Main Street hosts historic tax incentives workshop

Claremore Main Street will host a free workshop focusing on historic tax credits for downtown rehabilitation in Claremore on Jan. 19 in conjunction with the State Historic Preservation Office (SHPO).

The workshop brings the important information from the State Office to Claremore as a service to current building and business owners as well as future developers — saving a trip to Oklahoma City.

The seminar begins at 9 a.m. on Jan. 19 at Northeast Technology Center, 1901 State Highway 88. While it is geared toward current building owners in the historic district, it is free and open to the public. Guests should RSVP by registering online here or calling Main Street at 918-341-5881.

“We hope people really make use of this workshop. The information the State Historic Preservation Office has to present helps make sense of a complicated and often misunderstood process,” said Jessica Jackson, Claremore Main Street Executive Director.
In the fall, the National Parks Service listed downtown Claremore on the National Register of Historic Places because of its historic significance in our state, county and city. [Get more details here.]

As a historic district, downtown Claremore can expect increased traffic and tourism and raised property values.
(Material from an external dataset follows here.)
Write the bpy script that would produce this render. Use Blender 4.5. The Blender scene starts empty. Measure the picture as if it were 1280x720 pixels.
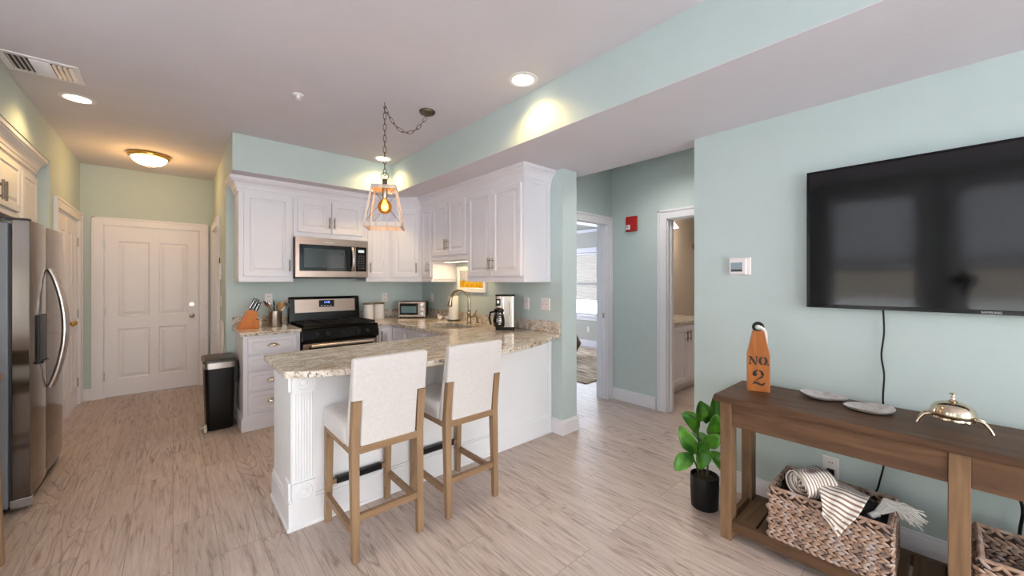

Additionally, some building owners may qualify for 40 percent tax credits for rehabilitation and restoration.

SHPO’s Jennifer Bailey, the tax program coordinator, will discuss those historic tax credits, the Secretary of the Interior’s Standards for Rehabilitation to qualify for the tax credits and the application process involved at the Claremore workshop.

“Jennifer does a great job of breaking down the process in an easy-to-understand way,” Jackson said. “This is the perfect opportunity to learn more for anyone interested in current or future investment into downtown Claremore.”

The historic district includes the area along Will Rogers Boulevard from Lynn Riggs Boulevard to Muskogee Avenue, and from the alley between Will Rogers and Patti Page boulevards to 4th Street. The period of significance is from 1890 to 1955.